GIVEN RECORDS >>
□ □ □

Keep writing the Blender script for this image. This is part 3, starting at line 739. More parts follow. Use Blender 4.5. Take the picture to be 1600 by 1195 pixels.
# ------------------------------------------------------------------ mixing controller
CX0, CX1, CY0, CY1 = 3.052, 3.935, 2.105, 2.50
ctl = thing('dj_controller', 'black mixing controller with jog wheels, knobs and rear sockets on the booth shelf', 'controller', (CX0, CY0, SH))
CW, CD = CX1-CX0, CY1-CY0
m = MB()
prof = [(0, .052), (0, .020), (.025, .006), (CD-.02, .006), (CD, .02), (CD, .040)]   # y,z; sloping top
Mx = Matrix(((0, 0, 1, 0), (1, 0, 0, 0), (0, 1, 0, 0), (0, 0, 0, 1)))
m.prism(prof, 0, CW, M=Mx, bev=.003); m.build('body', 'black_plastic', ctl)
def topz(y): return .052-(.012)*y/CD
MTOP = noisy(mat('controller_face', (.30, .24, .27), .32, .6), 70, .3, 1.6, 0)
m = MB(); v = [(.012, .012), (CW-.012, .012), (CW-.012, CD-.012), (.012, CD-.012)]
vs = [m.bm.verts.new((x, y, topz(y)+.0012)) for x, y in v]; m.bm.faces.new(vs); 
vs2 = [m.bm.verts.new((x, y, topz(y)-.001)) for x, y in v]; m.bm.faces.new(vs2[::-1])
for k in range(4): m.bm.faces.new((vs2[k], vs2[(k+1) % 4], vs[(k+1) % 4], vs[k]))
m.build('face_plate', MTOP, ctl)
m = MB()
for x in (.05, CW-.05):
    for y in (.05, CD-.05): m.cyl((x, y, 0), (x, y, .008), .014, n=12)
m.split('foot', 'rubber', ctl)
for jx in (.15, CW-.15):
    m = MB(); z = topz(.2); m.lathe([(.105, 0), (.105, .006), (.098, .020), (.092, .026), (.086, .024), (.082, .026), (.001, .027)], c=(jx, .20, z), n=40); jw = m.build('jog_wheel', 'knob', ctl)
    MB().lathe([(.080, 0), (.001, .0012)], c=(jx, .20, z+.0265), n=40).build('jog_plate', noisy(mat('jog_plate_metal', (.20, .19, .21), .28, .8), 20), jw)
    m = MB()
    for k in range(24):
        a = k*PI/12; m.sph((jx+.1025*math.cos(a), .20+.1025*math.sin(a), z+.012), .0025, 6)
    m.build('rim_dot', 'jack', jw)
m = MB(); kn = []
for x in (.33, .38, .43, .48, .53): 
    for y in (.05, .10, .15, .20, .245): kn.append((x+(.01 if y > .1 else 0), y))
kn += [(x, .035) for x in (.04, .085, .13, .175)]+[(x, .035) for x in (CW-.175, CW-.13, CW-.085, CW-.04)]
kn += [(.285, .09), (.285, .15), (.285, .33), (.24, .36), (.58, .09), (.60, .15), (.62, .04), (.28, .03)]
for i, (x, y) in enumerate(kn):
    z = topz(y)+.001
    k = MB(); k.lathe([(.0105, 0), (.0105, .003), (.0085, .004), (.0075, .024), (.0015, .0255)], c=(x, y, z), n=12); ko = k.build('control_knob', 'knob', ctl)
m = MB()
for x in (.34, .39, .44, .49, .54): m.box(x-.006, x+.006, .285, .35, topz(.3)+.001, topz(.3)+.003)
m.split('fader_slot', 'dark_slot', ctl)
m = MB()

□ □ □

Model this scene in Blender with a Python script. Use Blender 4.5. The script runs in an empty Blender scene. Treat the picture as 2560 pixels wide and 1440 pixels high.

□ □ □

AIM OF THE TASK >>
Pull out all lines in the data above that include "this".

EXERCISE ANSWER >>
Keep writing the Blender script for this image. This is part 3, starting at line 739. More parts follow. Use Blender 4.5. Take the picture to be 1600 by 1195 pixels.
Model this scene in Blender with a Python script. Use Blender 4.5. The script runs in an empty Blender scene. Treat the picture as 2560 pixels wide and 1440 pixels high.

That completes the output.